Escritas narram histórias de liberdade: as cartas de alforrias de mulheres escravizadas (Pelotas, Rio Grande do Sul, 1850-1888)
Resumo
Na cidade de Pelotas, província do Rio Grande do Sul, 1.936 mulheres conquistaram a carta de alforria entre 1850 e 1888. Algumas delas levaram seus filhos consigo, outras viveram a realidade da separação pela condição jurídica e muitas não tiveram a experiência da maternidade em meio a transição da escravidão para a liberdade. Esta é apenas uma marca da intersecção entre gênero, raça e classe que atravessava a vida das mulheres pretas, pardas, escravizadas e libertas, das quais trato nesta pesquisa. Considerando suas particularidades, esta dissertação trata sobre os caminhos que percorreram para conquistar a liberdade para si e para os seus em uma cidade em que o índice de pessoas em condições de escravidão era bastante alto mesmo nas últimas décadas em que este sistema esteve em vigência no Império.
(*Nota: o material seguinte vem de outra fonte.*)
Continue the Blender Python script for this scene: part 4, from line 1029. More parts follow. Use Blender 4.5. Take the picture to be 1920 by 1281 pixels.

Através da análise do perfil da mulher alforriada em Pelotas dentro deste período foi possível observar como suas características pessoais talvez tenham impactado no processo de suas libertações e, também, como o contexto influenciou nesta questão. Investigando as suas origens, por exemplo, observei que mulheres que nasceram no Brasil (crioulas) conquistaram mais manumissões, mas, em contrapartida, as africanas, sobretudo as minas, lideraram as obtidas por meio do pagamento de algum valor. Já as que eram classificadas com algum ofício e, portanto, ocupavam-se dele em seus cotidianos tinham a possibilidade de apropriar-se destes conhecimentos específicos a seu favor e dos seus. Além de ser um meio de busca por melhores condições de vida após a emancipação. Com isso quero dizer que, em todos os capítulos deste trabalho é considerado que as agências que desempenhavam no interior de uma realidade interseccional, para que pudessem obter a carta de alforria, estava dentro de suas possibilidades e realidades. Objetivando refletir sobre estas questões de forma mais aprofundada, adentro, ainda, nos vestígios deixados pelas escravizadas que “pertenceram” a três dos irmãos Azevedo e Souza – homens da elite pelotense da primeira metade do século XIX. Através deste olhar mais micro foi possível identificar os laços que constituíam e os meios que encontravam para sobreviver, e, no dia a dia do trabalho árduo, construir a possibilidade de obtenção do documento de liberdade.